Autant d’interrogations qui surgissent très régulièrement chez celles et ceux qui travaillent sur la Grande Guerre mais qui trouvaient parfois difficilement réponse faute d’instrument de travail adéquat. Trouvaient car l’ouvrage de G. Géhin comble très efficacement ce vide. Le volume résume en effet en quelques lignes le parcours de chaque officier général, présentant date et lieu de naissance et de décès et moments charnières du cursus honorum : formation (telle ou telle promotion de Saint-Cyr par exemple), commandements assurés pendant la Première Guerre mondiale…

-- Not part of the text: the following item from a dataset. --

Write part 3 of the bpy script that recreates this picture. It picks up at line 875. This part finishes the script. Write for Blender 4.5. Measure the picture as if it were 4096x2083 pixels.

Outil de travail des plus utiles, ce dictionnaire est à la fois un aide-mémoire permettant d’accéder en quelques instants au condensé biographique de tel ou tel officier général mais aussi une base sur laquelle baser de futures recherches. Feuilleter ce dictionnaire, c’est en effet découvrir des hommes dont on ne sait aujourd’hui (presque) plus rien et qui constituent assurément autant de passionnants terrains d’enquête. Pour ne parler que de la Bretagne, songeons par exemple au général de brigade Louis Allenou, natif de Paimpol, au général de brigade Louis Bernard, un artilleur né à Saint-Malo ou encore au général de brigade Brute de Rémur, dont la ville natale – Rennes – rappelle le souvenir en baptisant de son nom une de ses rues mais dont il faut bien admettre que l’on ne sait aujourd’hui plus grand chose. Très appréciable est à cet égard le fait que chaque notice comporte la cote du dossier personnel afférant conservé à Vincennes, au Service historique de la Défense.

En effet, il est difficile de ne pas vouloir en savoir plus à la lecture de certains parcours qui ne manquent pas de laisser songeur. Ainsi du général de brigade Bonnin par exemple, rétrogradé en mai 1917 du commandement d’une brigade coloniale à celui d’un dépôt d’un régiment d’infanterie coloniale (p. 111). Si la vague des limogeages de l’été 1914 par Joffre est bien connue, on ne sait en revanche pas grand-chose de ce type de mutations-sanctions.

Carte postale. Collection privée.

C’est dire si l’ouvrage que publie G. Géhin va autrement plus loin que les quelques rares beaux livres pouvant traiter du sujet. A ce titre, il trouvera non seulement une place éminente parmi les instruments de travail de tout.e chercheur.se sur la Première Guerre mondiale mais il pourra indiquer bien des terrains pour des enquêtes ultérieures, tant le général de 1914-1918 demeure, au final, un inconnu.

Erwan LE GALL

 

GEHIN, Gérard, Les Généraux français de la Grande Guerre, Tome 1 (A à K), La Crau, Editions Gérard Géhin, 2017.

 

 

 

 

1 GEHIN, Gérard, Les Généraux français de la Grande Guerre, Tome 1 (A à K), La Crau, Editions Gérard Géhin, 2017. Afin de ne pas surcharger inutilement l’appareil critique, les références à cet ouvrage seront dorénavant indiquées dans le corps de texte, entre parenthèses.